In Praise of Staying Put - - GOOD

I like my neighborhood. I like the fish taco place on the corner. I like that my mechanics play Bach. I like that I can get a croque monsieur or Korean BBQ in a short walk, and I especially like that I can buy— or borrow— almost any kind of book my heart desires whenever my heart desires it. I live in a walkable, bikeable, liveable place: the kind of place Jane Jacobs might like, if it wasn’t in Los Angeles.

But it is not the place where I learned to ride a bike or where I ate tomatoes from my grandmother's garden. Like many of my peers, it is among a handful of places I have called home in my twenties. And that may be most damaging part of our city fetish: the pervasive “footlessness” that it inspires. And while places like Braddock need the artists and students to move in, they also need those people to stay, to pay the taxes that fund schools and crosswalks and libraries—the things that build sustainable, local economies.

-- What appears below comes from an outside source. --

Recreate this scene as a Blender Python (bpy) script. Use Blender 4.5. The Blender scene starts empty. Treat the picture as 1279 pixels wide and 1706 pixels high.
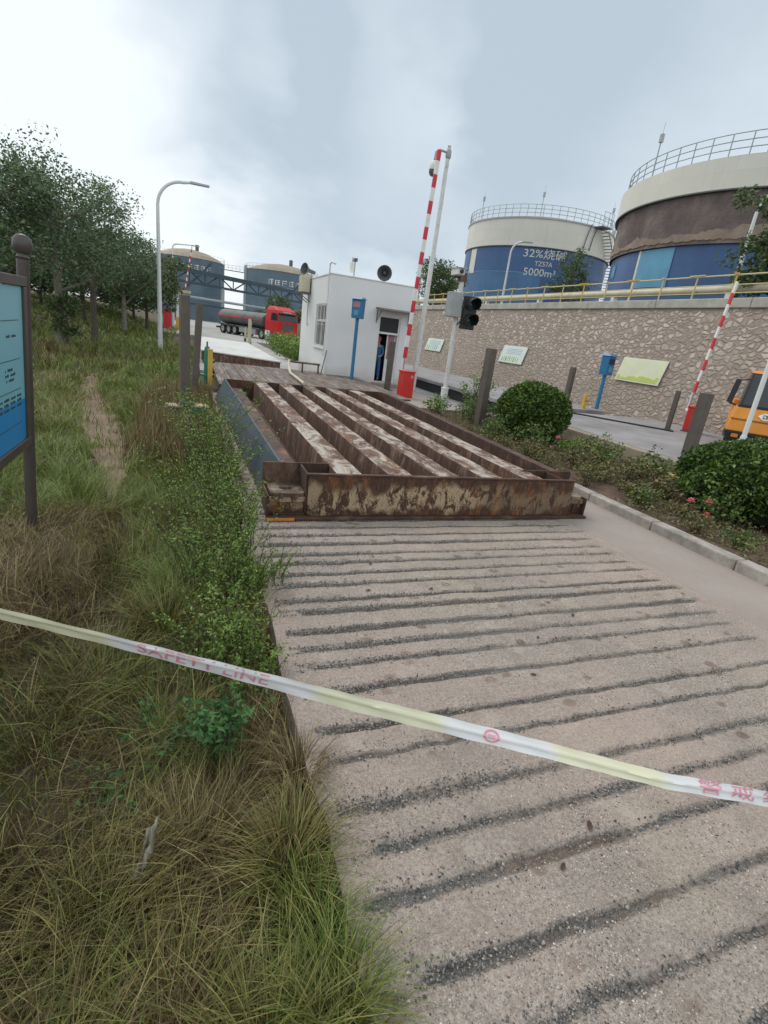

“This thing we are calling mobility keeps people from learning their lessons,” noted Wendell Berry in 1999. “Their idea is that you can completely mess up somewhere and then go somewhere else, or you can completely succeed somewhere and go somewhere else. In either case you don't know what the effects are. Sometimes people cause worse effects by their success than they do by their failure. Gary Snyder said the right thing: Stop somewhere, just stop.”